Photo by Shinya Suzuki / Flickr / Creative Commons license

It was a great idea to erect a sculpture of a fearless girl to celebrate International Women’s Day. Even better, she was erected on Wall Street, in a nod to the importance of including more women in high-level positions in business and finance.

But it seems that not everybody thought this through.

Yes, we expected some idiot would film himself molesting the statue. And it was inevitable that someone would drape her with Make America Great Again paraphernalia.

But even without those incidents, there’s something wrong with where Fearless Girl is standing.

She’s facing down a bull.

Yes, that’s what makes her fearless. Without the bull, she’d just be a girl with her hands on her hips.
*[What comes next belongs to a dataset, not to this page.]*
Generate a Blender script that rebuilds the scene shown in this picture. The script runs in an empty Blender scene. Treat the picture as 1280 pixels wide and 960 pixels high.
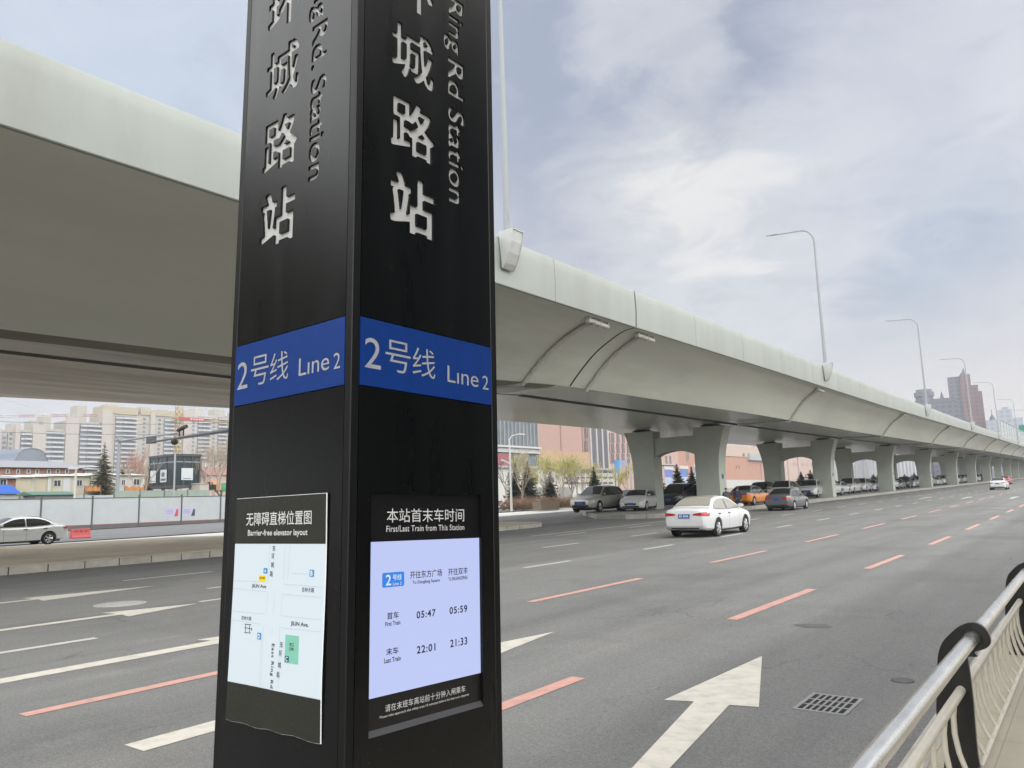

But this particular bull is the symbol of a rising stock market. It’s the bull that enlarges our stock portfolio. The bull that helps us retire. The bull that makes us richer.

Now, if it were a bear, that would be an entirely different story. The bear market means declining stocks. We don’t need fearless girl to stare down the bull. We need to let the bull run. If anything, we need fearless girl to stare down the bear.

But there’s no bear statue on Wall Street. So we’re stuck with celebrating a girl who (symbolically) wants to stop the stock market from performing well.

Christina Cauterucci at Slate writes, “Now, the sculptor of the decades-old Charging Bull statue the girl “fearless”-ly faces down is claiming she doesn’t belong there in the first place. Artist Arturo Di Modica, who installed his bull sculpture under the cover of night after the 1987 stock-market crash, called on Wednesday for New York City authorities to remove the girl statue, saying it violates his rights as an artist.”

She goes on, “Though it’s rarely been invoked, the Visual Artists Rights Act of 1990 protects artists from having their works destroyed, moved, or altered under specific circumstances. Di Modica may have been able to argue a violation of his copyright under VARA if he could convince a judge that the city modified his work or damaged its integrity in a way that harmed his reputation, which the city almost certainly did. But the law doesn’t apply to artworks created before the law’s enactment, meaning Di Modica will have to find another legal basis if he decides to sue the city. In a press conference on Wednesday, the artist’s attorney demanded that city authorities point to any documents that might show they acted within the bounds of established procedure when they okayed Fearless Girl.”

Mayor Bill DeBlasio has made it clear where he stands. In a tweet, he wrote “Men who don’t like women taking up space are exactly why we need the Fearless Girl.”